Self-driving data made freely available for research
22 August 2019
Self-driving data made freely available for research
22 August 2019
Waymo has announced that it would make its autonomous trial data freely available to researchers in a bid to speed up adoption of the technology.
The company hopes the release will speed up research into driverless vehicle systems by adding to the body of data that research institutions and academics can draw upon. The set includes information from a variety of different areas of autonomous technology, and by making it available, Waymo will be able to cut down research time for itself and those investigating the technology.

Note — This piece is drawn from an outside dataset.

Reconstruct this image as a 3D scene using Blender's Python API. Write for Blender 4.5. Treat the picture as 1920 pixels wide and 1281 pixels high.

′[The dataset] is comprised of high-resolution sensor data collected by Waymo self-driving vehicles. It covers a wide variety of environments, from dense urban centres to suburban landscapes, as well as data collected during day and night, at dawn and dusk, in sunshine and rain,' the company stated.
The release contains data from 1,000 driving segments. Each segment captures 20 seconds of continuous driving, corresponding to 200,000 frames at 10 Hz per sensor. Such continuous footage allows researchers to develop models to track and predict the behaviour of other road users.
The dataset also includes lidar frames and images with vehicles, pedestrians, cyclists, and signage carefully labelled, capturing a total of 12 million 3D labels and 1.2 million 2D labels.
′When it comes to research in machine learning, having access to data can turn an idea into a real innovation,' the company continues. ′This data has the potential to help researchers make advances in 2D and 3D perception, and progress in areas such as domain adaptation, scene understanding and behaviour prediction.'
Call for help
While the company wants its dataset release to be seen as beneficial to the wider industry, some believe that the company has run into a dead-end with its research and needs the help of others to continue.
In a briefing to journalists, Drago Anguelov, Waymo's head of research, pushed back against the idea that the release was a concession. ′It's not an admission, in any way, that we have problems solving these issues,' he said. ′We felt that the field was currently hampered by a lack of suitable data sets,' the Financial Times reports.
The call for academic help comes as many experts start to rein in expectations of when driverless vehicle technology will become a reality. Cruise, the self-driving group owned by General Motors, last month postponed a rollout of the ride-hailing service it had expected to begin this year, saying more testing was required.
Meanwhile, Intel and ten industry leaders recently published a joint framework for the design and validation of autonomous vehicles. This was seen as a bid to establish safety standards following high-profile fatal accidents involving Tesla and Uber vehicles equipped with self-driving technology, which it is believed set the industry back in its research timeline.